それでは、それが何故理解しにくくなるかという説明に入りましょう。欧米文化の中でも、特に、アメリカの文化を体験した生徒や学生にとって、この命題は一層、理解しがたいという傾向があります。なぜなら、彼らの中には、潜在的なアメリカ文化の偏重と重視が、無意識に、アメリカ生活の体験という優越感と相乗しあい、日本文化の軽視が、盲目的に、さらに盲信的に始まる可能性があるからです。中学生においては、判断力と見る眼の稚拙さのため、極度に警戒しなければなりません。つまり、アメリカで異文化を体験して、そこで遭遇した様々な相違を相対的に見ることが出来ずに、単なる優劣、善悪で考えてしまい、アメリカが日本以上の先進国家であるという認識を論拠として、アメリカでの体験を金科玉条のごとく、自分の価値の最上級に置こうとするからです。つまり、アメリカ文化を中心にした「自文化中心主義」の視点で日本を見るということになってしまいます。彼らはホームステイにより、そのような危険性をも内包して帰国しているわけです。

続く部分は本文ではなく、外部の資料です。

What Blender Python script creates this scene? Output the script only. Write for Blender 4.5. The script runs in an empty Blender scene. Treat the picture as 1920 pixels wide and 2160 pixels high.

さらに、「可塑性について」の項で申し述べました「豊富な情報量」についても同様のことが言えます。私は可塑性に富む時代に多くの情報を提供することが、国際人たる視野の広さを培うものであると指摘いたしました。しかし、異国での生活における、異文化の多くの情報の吸収は、帰国の段階においては何の整理や選択や思索もなされず、許容されるだけ、無秩序に受け入れられた形でなされております。それはあたかも、あらゆる分野の本を無秩序に、何らの思考もなされることなく、乱読した後の状態に酷似しております。すなわち、それら情報は、時間の経過と共に、忘却の彼方へ運び去られるだけでなく、最悪の場合、断片的情報の収積だけが残存し、究極的には、偏狭な見解を生み出すだけでなく、歪曲された形で事実や現実が、理解、把握される危険性が胚胎しております。既にお気づきのことと思いますが、以上のような内包する危険性を回避するため、帰国後の彼らを取りまく者の指導が、大いに必要となります。「将来はアメリカに留学したい。」と彼らが口をそろえて言うのは、単なるアメリカの生活に対する憧憬に過ぎません。そこには深い思慮があるわけでもなく、明確な目的意識があるわけでもありません。また「アメリカでは云々」とか、「アメリカ人は云々」とか口にするのも、一ヶ月間で垣間見たアメリカの極めて一部分にしか過ぎません。その一部分を持ってして、一般的なアメリカに言及する姿勢も大変危険であります。これら安易な言明や判断は、アメリカに対する過信と偏重と絶対視から来ております。彼らは、アメリカに行き生活し、日本に帰って来てはいますが、そのような言動は、アメリカの中でアメリカを見、日本の中で日本を見るといったような、二つの国を全く別のものとして考え、アメリカでの生活は、日本とは全く隔絶した所に存在していて、何ら関連性はないところのものであります。我々は、あくまでも日本人であり、日本に国籍があるわけですから、アメリカの実生活から学ぶなら、アメリカを通して日本を見、日本を通してアメリカを見るといったような立場でなければなりません。それが、日米間の相対的価値観を確立するものであり、アメリカでの生活体験の実質的成果の一つでもあります。そしてそれは、保護者の方々が望む、スケールの大きな国際人たりし器の原形とも言えるでしょう。この二国間に立脚した相対的な比較からなされる思索姿勢へ導くことが、帰国後における私共を含めた彼らを取り巻く者の使命の一つであると考えております。

最後に、これまで一万名を越える小さな外交官達を引率していただきました500名を越す引率指導者の先生方へ、その任務の困難さを知る者の一人として、心からの感謝をこめまして、この稿のペンを置くことといたします。ありがとうございました。